I need to stay on track and post my training. I am trying to increase my weekly mileage without getting out of control. My body is 40 and recovery time is just as important as training time, not to mention the ever trying balancing act of family and sport. I am really not too sure how much I should train to achieve results at this level. I seriously doubt that I will be able to train 6 hours a day 6 days a week - it took that to get national results in rowing. This last week, six workouts with 166 miles, three times on the road and three times on the trainer - no weights or swimming this week.

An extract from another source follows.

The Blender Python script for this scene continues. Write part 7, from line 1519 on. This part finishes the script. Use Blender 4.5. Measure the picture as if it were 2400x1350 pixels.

The week started off Sunday with hill repeats, Wednesday included some decent hills with a stiff head-wind and finished the week Saturday with hill repeats. The trainer stuff was just plain old boring steady state, no intervals. On my rides, mail boxes, yellow lights and orange cones mark on the fly interval work - I just make it up as I go. No official training program yet. I have yet to refine my conditioning to such levels of sophistication. Joe gave me an earful about waiting so long to do basic lactate and AT testing. I will do my testing and set goals based on the results. Maybe I'm just lazy in that department.
1 comment:
Joe's right. Knowing your zones is about the most important thing you need to get started. Get some time on his calendar to get that figured out.
If you can do 9-10 hours a week you should be fine. That said, I think you should target some more structured intervals on the trainer. I don't know how you can even manage to just "ride" on those infernal things!
To get ready for race efforts, there's nothing like 20:20's (or 30:30s, or whatever).
Warmup for 10-15, then start the timer riding super-threshold for 20 seconds and then "recover" at just sub-threshold for 20. Maybe do 20-40 to start just so you can finish the effort. Some people call them criss-cross intervals, but the idea is the same. If you can keep it up for 8-12 minutes a set you are doing well. I can usually only handle an hour of this workout which means 10 warmup, 2 sets of 15 minutes, with 10 rest between and 10 cooldown. You don't need to do a full hour to make it a good workout.
It is tiring though, so aim for earlier in the week if you plan to race.